FAA Başkanı Mike Whitaker tarafından kaleme alınan mektupta şu ifadelere yer verildi:

“Pilotların emeklilik yaş sınırının yükseltilmesi ihtimali durumunda, kuruma araştırma yapma ve yeni kısıtları belirleme fırsatı verilmesinin hayati önem taşıdığına inanıyoruz. (…) Diğer ülkeler üst yaş sınırını artırmadan önce araştırma yapmamıştır, ama Amerika Birleşik Devletleri’nde dünyadaki en büyük, en karmaşık sisteme sahibiz.”

Whitaker’ın daha fazla araştırma yapma isteği, “FAA’nın bu politikayla ilişkili her türlü riski ölçme” isteğine dayanıyor.

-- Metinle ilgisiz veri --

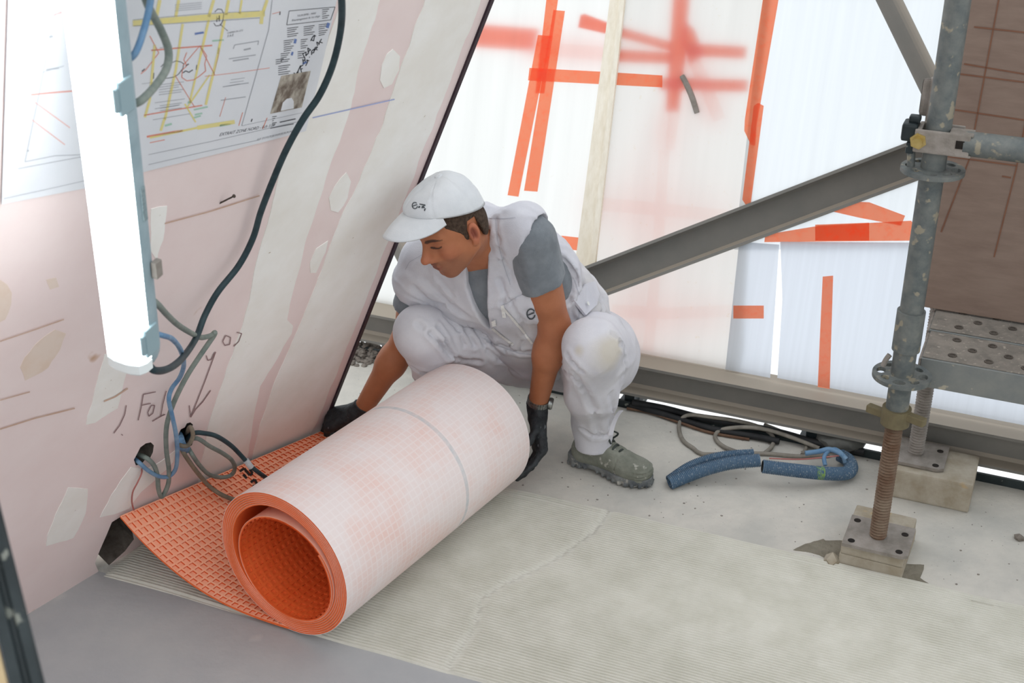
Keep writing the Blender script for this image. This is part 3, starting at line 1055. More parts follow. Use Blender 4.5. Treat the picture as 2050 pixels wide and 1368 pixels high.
def ribs(o, b_, m=None):
    o.data.materials.append(m or m_rib)
    for i in b_.rim:
        o.data.polygons[i].material_index = 1

CELL = .0165
NU = int(RL / CELL)
# inside of the roll
nv = 44


def inner(i, j):
    ph = phi_end - 2 * math.pi * (nv - j) / nv
    p = roll_pt(ph, TH + .0009 + .0034, .002 + (RL - .004) * i / NU)
    q = roll_pt(ph, TH + .0009 + .0134, .002 + (RL - .004) * i / NU)
    return p, (q - p).normalized()


wf_ = waffle(inner, NU, nv, .0036, .2); ribs(wf_.build('waffle_lining', m_cell, roll), wf_, M('orange_lining', 'F4713A', 'EC6229', 9, .45, spec=.35))
# the part that is unrolled
VL = .475
NVF = 28
EDGE0, EDGE1 = W(241, 1038, .012), W(642, 868, .016)


def flat_pt(i, j, h=0.0):
    u, w = i / NU, max(-.05, j / NVF)
    c0 = RA + RU * (RL * u) + UPZ * Z0
    e = EDGE0.lerp(EDGE1, u)
    p = c0.lerp(Vector((e.x, e.y, Z0)), w)
    k = max(0.0, w)
    p.z = Z0 + (max(e.z, Z0) - Z0) * k ** 2.7 + h
    return p


def flat(i, j):
    p = flat_pt(i, j, .0060)
    du = flat_pt(i + .1, j) - flat_pt(i - .1, j)
    dv = flat_pt(i, j + .1) - flat_pt(i, j - .1)
    n = du.cross(dv).normalized()
    return p, n if n.z > 0 else -n


wf_ = waffle(flat, NU, NVF, .0034, .15); ribs(wf_.build('unrolled_waffle', M('orange_cell_wall_shade', 'E2602A', 'D95520', 9, .45), roll), wf_)  # cell walls in darker orange: shade of the recesses put into the colour
b_ = MB()
for i in range(NU + 1):
    for j in range(NVF + 1):
        b_.v.append(flat_pt(i, j, .0004))
for i in range(NU):
    for j in range(NVF):
        b_.f.append(tuple(a_ * (NVF + 1) + c_ for a_, c_ in ((i, j), (i + 1, j), (i + 1, j + 1), (i, j + 1))))
# rim that closes the sheet's edge
edge = [(i, 0) for i in range(NU)] + [(NU, j) for j in range(NVF)] + [(i, NVF) for i in range(NU, 0, -1)] + [(0, j) for j in range(NVF, 0, -1)]
n0 = len(b_.v)
for i, j in edge:
    b_.v += [flat_pt(i, j, .0004), flat_pt(i, j, .0061)]
for k in range(len(edge)):
    k2 = (k + 1) % len(edge)
    b_.f.append((n0 + 2 * k, n0 + 2 * k2, n0 + 2 * k2 + 1, n0 + 2 * k + 1))
b_.build('unrolled_backing', m_orange, roll)
# black stamped characters on the waffle
m_stamp = M('black_stamp', '2B201C', None, rough=.7)


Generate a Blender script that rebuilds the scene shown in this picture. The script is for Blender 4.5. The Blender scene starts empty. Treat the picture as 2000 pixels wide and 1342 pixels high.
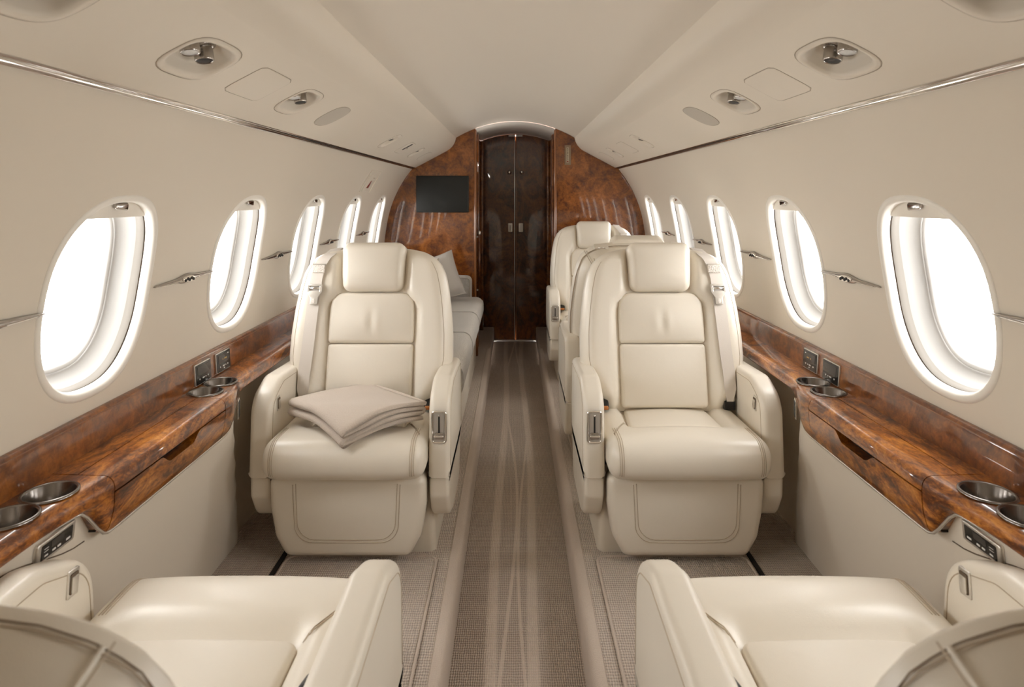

FAA’nın konumu, aynı zamanda ABD Senatosu Ticaret Komitesi Başkanı olarak da görev yapan Demokrat Maria Cantwell ile birlikte bazı Senatörler tarafından paylaşılıyor ve “havacılık emniyeti her şeyden önemli ve şimdi kısayol kullanmanın zamanı değil.”

Mevcut emeklilik yaşı olan 65, Uluslararası Sivil Havacılık Örgütü’nün konuyla ilgili mevzuatları ile uyumlu. ICAO politikası, sınırın tek pilotlu operasyonlar için 60, çok pilotlu uçuşlar için ise 65 olduğunu belirtiyor. 60 yaşın üzerindeki pilotlara, bu yaşın altında en az bir pilotun eşlik etmesi gerektiği gibi diğer bazı düzenlemeler de bununla birlikte yürürlükte bulunuyor.

Hafta içinde Ticaret Komitesi pilotların emeklilik yaşının yükseltilmesi ile ilgili yasa tasarısını, 14’e karşı 13 oy ile reddetti.

Amerika Birleşik Devletleri Senatosu ayrıca, uçakların 25 saat kayıt yapabilen kokpit ses kayıt cihazlarıyla donatılmasını gerektirecek önemli bir havacılık mevzuatını kabul etti. Bu adım, ülkede havacılık emniyeti standartlarını güçlendirmeyi, son dönemde yaşanan kazalar ve ramak kala olaylarının ardından uçuş emniyeti açısından yaşanan endişelere yanıt vermeyi amaçlıyor.

Son yıllarda NTSB, FAA’yı Avrupa’da geçerli uçuş emniyet kurallarına ayak uyduracak şekilde kokpit ses kayıt süresini iki saatten 25 saate çıkarmaya yönelik karar alamaya davet ediyordu. Alaska Havayolları uçuşunda yaşanan korkunç olayın ardından, kokpit ses kayıtlarının silinmesi, bu konuda adımların daha hızlı atılması sonucunu doğurdu.